FILE - In this Sept. 11, 2011 file photo, a U.S. Army soldier walks past an American Flag hanging in preparation for a ceremony commemorating the tenth anniversary of the 9/11 attacks, at Forward Operating Base Bostick in Kunar province, Afghanistan. The final phase of ending America's “forever war” in Afghanistan after 20 years formally began Saturday, May 1, 2021, with the withdrawal of the last U.S. and NATO troops by the end of summer.(AP Photo/David Goldman, File)

FILE - In this Sept. 11, 2011 file photo, a U.S. Army soldier walks past an American Flag hanging in preparation for a ceremony commemorating the tenth anniversary of the 9/11 attacks, at Forward Operating Base Bostick in Kunar province, Afghanistan. The final phase of ending America's “forever war” in Afghanistan after 20 years formally began Saturday, May 1, 2021, with the withdrawal of the last U.S. and NATO troops by the end of summer.(AP Photo/David Goldman, File)

KABUL, Afghanistan (AP) — The final phase of ending America’s “forever war” in Afghanistan after 20 years formally began Saturday, with the withdrawal of the last U.S. and NATO troops by the end of summer.

President Joe Biden had set May 1 as the official start of the withdrawal of the remaining forces — about 2,500-3,500 U.S. troops and about 7,000 NATO soldiers.

Even before Saturday, the herculean task of packing up had begun.

The military has been taking inventory, deciding what is shipped back to the U.S., what is handed to the Afghan security forces and what is sold as junk in Afghanistan’s markets. In recent weeks, the military has been flying out equipment on massive C-17 cargo planes.

The U.S. is estimated to have spent more than $2 trillion in Afghanistan in the past two decades, according to the Costs of War project at Brown University, which documents the hidden costs of the U.S. military engagement.

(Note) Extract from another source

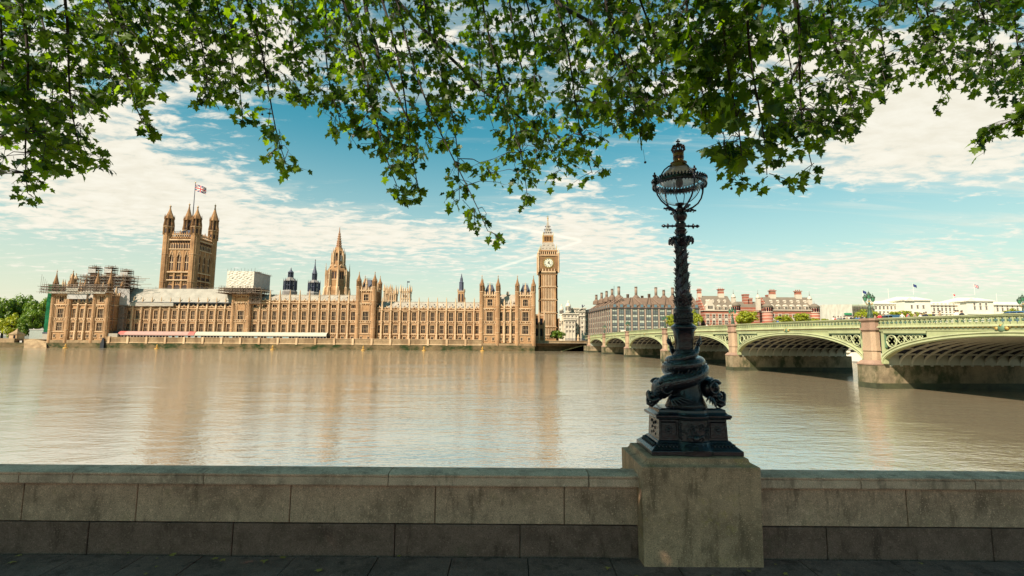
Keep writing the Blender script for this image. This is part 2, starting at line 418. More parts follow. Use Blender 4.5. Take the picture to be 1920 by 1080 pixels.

Defense department officials and diplomats told The Associated Press the withdrawal has involved closing smaller bases over the last year. They said that since Biden announced the end-of-summer withdrawal date in mid-April, only roughly 60 military personnel had left the country.

The U.S. and its NATO allies went into Afghanistan together on Oct. 7, 2001 to hunt the al-Qaida perpetrators of the 9/11 terrorist attacks who lived under the protection of the country’s Taliban rulers. Two months later, the Taliban had been defeated and al-Qaida fighters and their leader, Osama bin Laden, were on the run.

In his withdrawal announcement last month, Biden said the initial mission was accomplished a decade ago when U.S. Navy SEALS killed bin Laden in his hideout in neighboring Pakistan. Since then, al-Qaida has been degraded, while the terrorist threat has “metastasized” into a global phenomenon that is not contained by keeping thousands of troops in one country, he said.

Until now the U.S. and NATO have received no promises from the Taliban that they won’t attack troops during the pullout. In a response to AP questions, Taliban spokesman Suhail Shaheen said the Taliban leadership was still mulling over its strategy.

U.S. military spokesman Col. Sonny Leggett tweeted late Saturday that there was some ineffective firing in the area of southern Kandahar air base, one of the U.S. military’s largest bases.

“Kandahar Airfield received ineffective indirect fire this afternoon; no injury to personnel or damage to equipment,” he tweeted, without attaching blame.